* **Stated problem**
Extract the final stretch of the data: the line that contains "-.02, 3.06, 3.2))" and every line after it, unaltered, and no other lines.

(Source data)
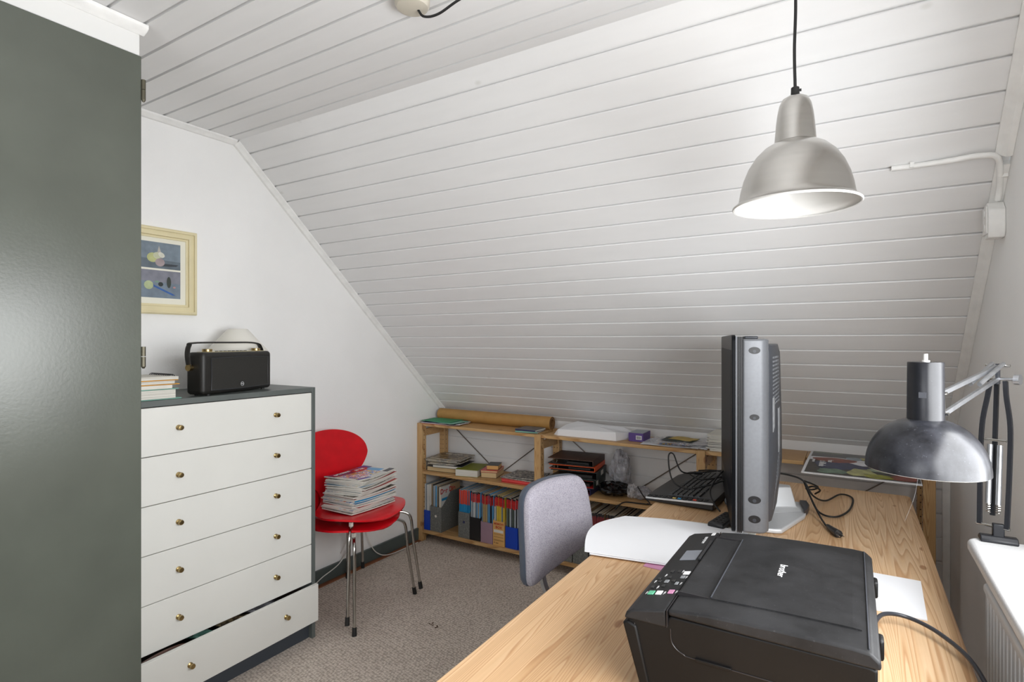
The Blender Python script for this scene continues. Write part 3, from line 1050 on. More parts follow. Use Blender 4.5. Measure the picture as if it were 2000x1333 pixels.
def make_red_chair(label, loc, group, rot):
    # local: +x is the front of the seat
    ch = T('stacking_chair', label, 'chair', loc, math.radians(rot), group)
    prof = catmull([(0.235, 0, 0.428), (0.215, 0, 0.440), (0.15, 0, 0.447), (0.05, 0, 0.440), (-0.06, 0, 0.434), (-0.135, 0, 0.440), (-0.180, 0, 0.480), (-0.200, 0, 0.545), (-0.218, 0, 0.64), (-0.236, 0, 0.73), (-0.252, 0, 0.812)], 6)
    # arc length
    L = [0]
    for a, b in zip(prof[:-1], prof[1:]):
        L.append(L[-1] + (b - a).length)
    tot = L[-1]
    nu = 28
    top, bot = [], []
    rows = 84
    for r in range(rows + 1):
        t = (r / rows)
        # denser ends
        t = 0.5 - 0.5 * math.cos(PI * t)
        d = t * tot
        i = min(range(len(L) - 1), key=lambda q: abs(L[q] - d) if L[q] <= d else 9)
        k = (d - L[i]) / (L[i + 1] - L[i])
        c = prof[i].lerp(prof[i + 1], k)
        tg = (prof[i + 1] - prof[i]).normalized()
        nrm = Vector((-tg.z, 0, tg.x))
        if nrm.z < 0 and t < 0.5:
            nrm = -nrm
        if t >= 0.5 and nrm.x < 0:
            nrm = -nrm
        hw = shell_half(t)
        for q in range(nu + 1):
            s_ = math.sin((q / nu - 0.5) * PI)
            y_ = hw * s_
            dish = (y_ / 0.22) ** 2
            off = 0.022 * dish if t > 0.52 else 0.010 * dish
            p = c + Vector((0, y_, 0)) + nrm * off
            top.append(p)
            bot.append(p - nrm * 0.009)
    mb = MB()
    W = nu + 1
    N = len(top)
    fs = []
    for j in range(rows):
        for i in range(nu):
            a = j * W + i
            fs.append((a, a + W, a + W + 1, a + 1))
            fs.append((N + a + 1, N + a + W + 1, N + a + W, N + a))
    rim = [i for i in range(W)] + [j * W + nu for j in range(1, rows + 1)] + [rows * W + i for i in range(nu - 1, -1, -1)] + [j * W for j in range(rows - 1, 0, -1)]
    for a, b in zip(rim, rim[1:] + rim[:1]):
        fs.append((a, b, N + b, N + a))
    mb.add(top + bot, fs, 0)
    P('seat_shell', mb, 'red', ch, world=False)
    P('seat_boss', MB().cyl((0.0, 0, 0.400), (0.0, 0, 0.432), 0.075, 0.085, seg=32), 'rubber', ch, world=False)
    for (sx, sy) in ((1, -1), (1, 1), (-1, -1), (-1, 1)):
        lg = catmull([(0.02 * sx, 0.02 * sy, 0.408), (0.13 * sx, 0.125 * sy, 0.410), (0.176 * sx, 0.176 * sy, 0.400), (0.196 * sx, 0.196 * sy, 0.365), (0.204 * sx, 0.205 * sy, 0.25), (0.228 * sx, 0.232 * sy, 0.018)], 8)
        l_ = P('leg', MB().tube(lg, 0.0075, 12), 'chrome', ch, world=False)
        P('leg_cap', MB().cyl((0.2255 * sx, 0.2295 * sy, 0.036), (0.2295 * sx, 0.2345 * sy, 0.0), 0.0100, 0.0110, seg=14), 'rubber', l_, world=False)
        P('leg_bracket', MB().box((0.155 * sx - 0.007, 0.153 * sy - 0.007, 0.413), (0.155 * sx + 0.007, 0.153 * sy + 0.007, 0.432)), 'paper_warm', l_, world=False)
    return ch


CH = (-2.182, 1.996)
make_red_chair('lower red stacking chair, mostly hidden beneath its identical twin', (CH[0], CH[1], 0.0), 'two stacked red chairs', 6)
make_red_chair('upper red stacking chair whose seat carries the magazine pile', (-2.166, 2.016, 0.050), 'two stacked red chairs', -4)

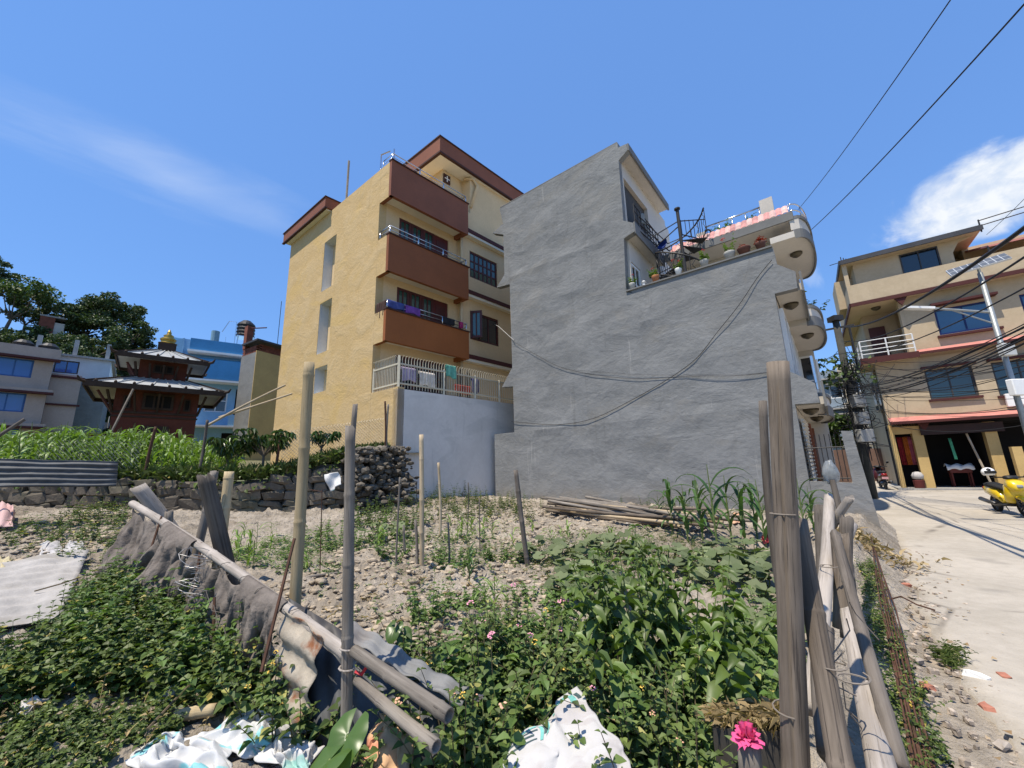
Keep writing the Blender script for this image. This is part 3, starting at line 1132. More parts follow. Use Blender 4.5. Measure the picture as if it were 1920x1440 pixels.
# corner balconies in front of the street face
for (z0, zt) in ((5.86, 6.32), (2.95, 3.5)):
    b = part(gh, 'corner_balcony', M_offwhite, G, (-.42, .13, .235, 2.9, z0 + .02, z0 + .2))
    part(b, 'slab_edge', M_greyedge, G, (-.47, -.422, .1, 2.95, z0 - .05, zt))
    mb = MB(G)
    mb.lathe((-.12, 1.2, z0 - .14), [(.03, 0), (.12, .05), (.17, .10), (.18, .155)], 14)
    mb.build('ceiling_lamp', MATS['dark_bronze'], b, smooth=True)
# lower grey fin of the first floor balcony
MB(G).prism([(.16, 3.85), (-.32, 3.45), (-.34, 2.98), (.16, 3.0)], .0, .22).build('balcony_fin', M_grey, gh)
mb = MB(G)
mb.tube([(-.34, .3, 3.5), (-.34, .3, 4.15), (-.34, 2.8, 4.15)], .03, 6)
mb.tube([(-.34, .3, 3.8), (-.34, 2.8, 3.8)], .02, 6)
mb.tube([(-.34, 1.5, 3.5), (-.34, 1.5, 4.15)], .025, 6)
mb.build('balcony_rail', M_steel, gh)
# street face: tall white windows, shutter on the ground floor
for (z0, z1) in ((3.6, 5.6), (6.4, 8.1)):
    for v in ((.5, 1.7, 3.4, 5.0) if z0 < 6 else (4.2, 5.6)):
        window(gh, G, 'v', v, v + 1.0, z0, z1, .148, -1, M_white, M_darkglass, 2, 3, .09, dep=.10)
sh = empty('roller_shutter', G(.1, 1.6, .2))
sh.parent = gh
sh.location = G(.1, 1.6, .2) - ORG[gh.name]
ORG[sh.name] = G(.1, 1.6, .2)
M_shutter = mat('pale_shutter', (.62, .58, .50), .5, .1, 3, 20, metal=.3)
for k in range(26):
    z = .15 + k * .098
    MB(G).prism([(.09, z), (.03, z + .03), (.03, z + .06), (.09, z + .088)], .45, 2.6).build('shutter_slat', M_shutter, sh)
part(gh, 'shop_front', M_dark, G, (.06, .147, 2.7, 9.5, .1, 2.7))
part(gh, 'street_trim', M_brown2, G, (-.02, .146, 2.66, 2.8, .1, 2.7), (-.02, .146, 4.9, 5.05, .1, 2.7), (-.02, .146, 7.3, 7.45, .1, 2.7))
# flower pots' ledge, spiral stair
st = empty('spiral_stair', G(2.55, 1.7, 6.15))
tag(st, 'black iron spiral stair rising from the grey house terrace', 'staircase')
mb = MB(G).tube([(2.55, 1.7, 6.15), (2.55, 1.7, 10.35)], .055, 10)
mb.lathe((2.55, 1.7, 10.35), [(.10, 0), (.10, .05), (.05, .08)], 10)
mb.build('pole', M_iron, st)
c0 = Vector((2.55, 1.7))
def sp(k, r):
    t = math.radians(150 + k * 24)
    return (c0.x + r * math.cos(t), c0.y + r * math.sin(t))
for k in range(15):
    z = 6.35 + k * .2
    a, b, c_, d_ = sp(k, .07), sp(k, .85), sp(k + 1.05, .85), sp(k + 1.05, .07)
    MB(G).prism([a, b, c_, d_], z, z + .025, 'z').build('step', M_iron, st)
mb = MB(G)
mb.tube([(*sp(k * .5, .86), 6.4 + k * .1 + .9) for k in range(31)], .028, 6)
mb.tube([(*sp(k * .5, .86), 6.4 + k * .1 + .08) for k in range(31)], .018, 6)
mb.build('handrail', M_iron, st)
mb = MB(G)
for k in range(31):
    p = sp(k * .5, .86)
    z = 6.4 + k * .1
    if k % 2 == 0:
        mb.tube([(*p, z), (*p, z + .92)], .012, 5)
    else:
        q = sp(k * .5 + .35, .86)
        mb.tube([(*p, z + .1), (*q, z + .3), (*p, z + .5), (*q, z + .7), (*p, z + .88)], .010, 5)
mb.build('baluster', M_iron, st)
mb = MB(G)
for z in (9.32, 9.6, 9.9):
    mb.tube([(3.5, .5, z), (3.3, 2.9, z), (2.6, 2.9, z + .05)], .02, 6)
mb.tube([(3.3, .9, 9.2), (2.6, 1.7, 9.9)], .02, 6)
mb.tube([(3.4, 1.6, 9.2), (2.6, 1.7, 9.7)], .02, 6)
mb.tube([(2.55, 1.7, 9.4), (1.9, 2.7, 9.35), (1.9, 2.7, 10.2), (2.55, 1.7, 9.9)], .02, 6)
for k in range(7):
    t = k / 6
    mb.tube([(2.5 - .6 * t, 1.75 + .95 * t, 9.35), (2.5 - .6 * t, 1.75 + .95 * t, 9.95 + .25 * t)], .012, 5)
mb.build('landing_rail', M_iron, st)
# boundary wall with end pier, and the iron fence on it
cw = MB(G).prism([(.118, -.2), (-.98, -.2), (-.80, 2.28), (-.62, 2.30), (-.64, 1.16), (.118, 1.2)], -.02, .2).build('boundary_wall', M_grey)
tag(cw, 'low grey boundary wall with a tall end pier at the roadside', 'wall')
fn = empty('iron_fence', G(-.3, .1, 1.2))
tag(fn, 'black iron bar fence on the low grey wall by the shutter', 'fence')
mb = MB(G)
for z in (1.26, 1.95):
    mb.tube([(.1, .1, z), (-.62, .1, z)], .015, 6)
mb.build('rail', M_iron, fn)
for k in range(8):
    u = .06 - k * .09
    MB(G).tube([(u, .1, 1.19), (u, .1, 2.25)], .009, 5).build('bar', M_iron, fn)

# ------------------------------------------------------------------ right-hand beige house with the shop
B = Frame((17.864, 18.891), 126.5)             # v points out to the street
M_beige = plaster('beige_plaster', (.44, .35, .23), (.52, .42, .285), .3, (1, 1, 1), (.36, .29, .20), .35, bd=.02)
M_beige2 = mat('ochre_paint', (.50, .35, .145), .85, .1, 1.2, 14)
M_maroon = MATS['maroon_band']
M_pink = mat('pink_ledge_tile', (.50, .20, .165), .75, .15, 3, 18)
M_blackmetal = mat('roof_dark_metal', (.05, .05, .055), .6, .2)
bh = thing('beige_house', 'beige three storey house above an open shop across the road', 'house', B(3, -4, .2))
part(bh, 'plinth', M_concrete, B, (-.2, 9, -9, .35, -.3, .28))
part(bh, 'step', M_concrete, B, (.6, 4.2, .352, .75, -.3, .12))
part(bh, 'rear_core', M_beige, B, (.12, 9, -9, -2.2, .28, 11.3))
# ground floor: ochre columns, shop painted near-black for its shade, pink awning
for (u0, u1) in ((-.02, .12), (.72, 1.08), (2.95, 3.3), (4.3, 4.6)):
    part(bh, 'column', M_beige2, B, (u0, u1, -.4, .0, .285, 3.05))
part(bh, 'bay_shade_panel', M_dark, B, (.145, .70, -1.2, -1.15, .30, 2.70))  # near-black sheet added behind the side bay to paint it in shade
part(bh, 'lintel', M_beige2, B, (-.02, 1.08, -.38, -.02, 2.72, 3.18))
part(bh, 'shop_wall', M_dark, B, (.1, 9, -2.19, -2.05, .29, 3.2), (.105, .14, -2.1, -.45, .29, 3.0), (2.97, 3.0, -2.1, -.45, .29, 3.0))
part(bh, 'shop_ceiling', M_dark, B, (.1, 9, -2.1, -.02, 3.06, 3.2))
part(bh, 'shop_sign', mat('dark_signboard', (.03, .014, .012), .6, .3), B, (1.0, 3.5, -.02, .10, 2.62, 3.02))
aw = MB(B).prism([(-.0, 3.42), (.55, 3.20), (.55, 3.27), (.0, 3.50)], .02, 5.4, 'u').build('awning', M_pink, bh)
part(aw, 'awning_edge', M_maroon, B, (.0, 5.42, .552, .60, 3.15, 3.27))
MB(B).prism([(.95, 3.16), (1.35, 3.16), (1.15, 2.8)], .02, .12).build('bracket', M_maroon, bh)
# first floor
w1 = [(1.6, 3.1, 4.2, 5.57), (3.66, 5.2, 4.1, 5.57)]
mb = MB(B)
mb.holed(.0, 9, 3.2, 6.2, w1, -.3, .0)
mb.build('first_floor_wall', M_beige, bh)
for (a, b, c, d) in w1:
    window(bh, B, 'u', a, b, c, d, -.16, 1, M_blackmetal, glassmat('teal_dark_glass', (.01, .035, .05)), 2, 1, .07)
    part(bh, 'sill', M_maroon, B, (a - .08, b + .08, .001, .12, c - .1, c - .005))
    part(bh, 'sunshade', M_maroon, B, (a - .1, b + .1, .001, .28, d + .05, d + .13))
aw = MB(B).prism([(.0, 6.50), (.5, 6.30), (.5, 6.37), (.0, 6.58)], 1.5, 7.0, 'u').build('awning', M_pink, bh)
part(aw, 'awning_edge', M_maroon, B, (1.5, 7.0, .502, .55, 6.26, 6.37))
part(bh, 'balcony_slab', M_beige, B, (-.5, 1.5, -2.5, .55, 6.2, 6.38))
part(bh, 'balcony_edge', M_maroon, B, (-.55, 1.499, .552, .6, 6.14, 6.42), (-.56, -.502, -2.5, .6, 6.14, 6.42))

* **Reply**
part(bh, 'shop_ceiling', M_dark, B, (.1, 9, -2.1, -.02, 3.06, 3.2))
part(bh, 'shop_sign', mat('dark_signboard', (.03, .014, .012), .6, .3), B, (1.0, 3.5, -.02, .10, 2.62, 3.02))
aw = MB(B).prism([(-.0, 3.42), (.55, 3.20), (.55, 3.27), (.0, 3.50)], .02, 5.4, 'u').build('awning', M_pink, bh)
part(aw, 'awning_edge', M_maroon, B, (.0, 5.42, .552, .60, 3.15, 3.27))
MB(B).prism([(.95, 3.16), (1.35, 3.16), (1.15, 2.8)], .02, .12).build('bracket', M_maroon, bh)
# first floor
w1 = [(1.6, 3.1, 4.2, 5.57), (3.66, 5.2, 4.1, 5.57)]
mb = MB(B)
mb.holed(.0, 9, 3.2, 6.2, w1, -.3, .0)
mb.build('first_floor_wall', M_beige, bh)
for (a, b, c, d) in w1:
    window(bh, B, 'u', a, b, c, d, -.16, 1, M_blackmetal, glassmat('teal_dark_glass', (.01, .035, .05)), 2, 1, .07)
    part(bh, 'sill', M_maroon, B, (a - .08, b + .08, .001, .12, c - .1, c - .005))
    part(bh, 'sunshade', M_maroon, B, (a - .1, b + .1, .001, .28, d + .05, d + .13))
aw = MB(B).prism([(.0, 6.50), (.5, 6.30), (.5, 6.37), (.0, 6.58)], 1.5, 7.0, 'u').build('awning', M_pink, bh)
part(aw, 'awning_edge', M_maroon, B, (1.5, 7.0, .502, .55, 6.26, 6.37))
part(bh, 'balcony_slab', M_beige, B, (-.5, 1.5, -2.5, .55, 6.2, 6.38))
part(bh, 'balcony_edge', M_maroon, B, (-.55, 1.499, .552, .6, 6.14, 6.42), (-.56, -.502, -2.5, .6, 6.14, 6.42))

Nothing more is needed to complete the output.